Homemade pastry, bread dough, or cake batter is an art, and every artwork is unique, leaving interpretation to the beholder, but baking is not that kind of art. When the dough flops, refuses to rise, and comes out of the oven as dense as a brick — the only interpretation for it is "disaster."

America has a robust and well-anchored baking culture, with items like apple pie, YumYum Cake, beignets, and bagels mirroring aspects of American history, per Lasalle University. The culture is still very much alive today, and proof of the dough-making demographic lies in a survey by Nielsen-Massey (via PR Newswire): more than half of the country's millennials used baking to bond with their loved ones. The irony is, despite these statistics, America does not come near a country like Germany (the number-one baking country in the world), per National Master. In fact, it does not even make it into the top thirty. 

Perhaps just coincidentally, Germans consume 13 pounds (via Statista) of butter per year, compared to America's annual 6.3 pounds per capita (via Statista). Could there be a link between the European country's butter and baking habits?

The role that butter plays in the dough

As we all know, the relationship between butter and baking is not exclusive to Germany. The two (baking and butter) have a relationship that is no less than 500 years old, per History Extra. More than just contributing luxurious flavor, butter plays a role in the mechanical processes determining the desired textures in the dough, per Baker Bettie.

According to the Institute of Culinary Education, butter's water component evaporates while the dough bakes but remains trapped, creating flimsy, moist layers.
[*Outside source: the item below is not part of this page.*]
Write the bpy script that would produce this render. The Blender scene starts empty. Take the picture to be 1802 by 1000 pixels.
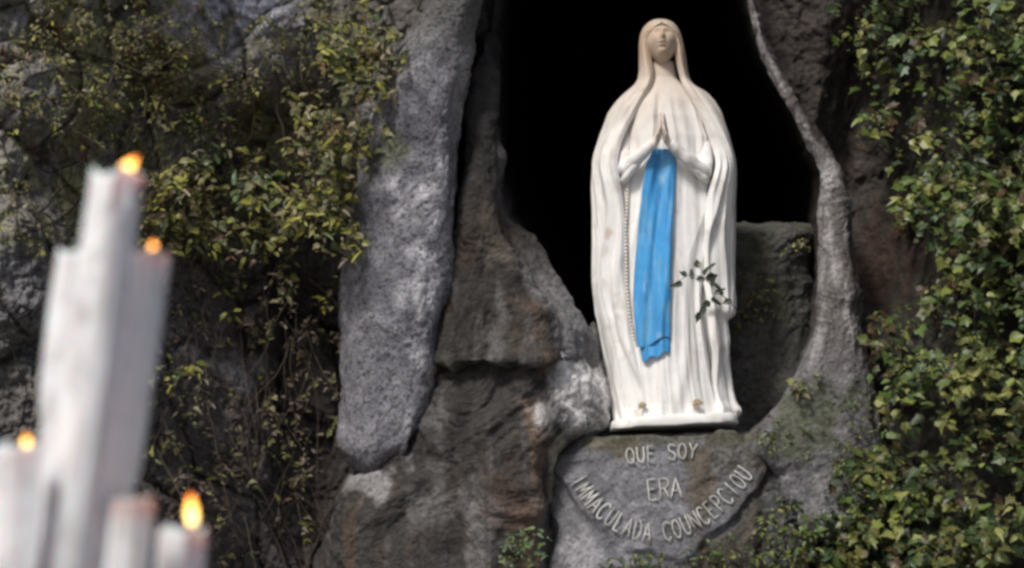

In so doing, it slows the formation of gluten and rising (via Foodal) resulting in a softer texture to the finished product. In the case of a pie pastry, the trapped moisture dissipates as it cools, turning the dough into crumbly, confetti-like flakes.

The application method counts for a lot; the best butter for baking is hard, but you can achieve this by putting it into the freezer, per Reader's Digest, until it is hard enough to use on a grater. Grate it into the ingredients instead of scooping in dollops of soft butter, and mix for the best results.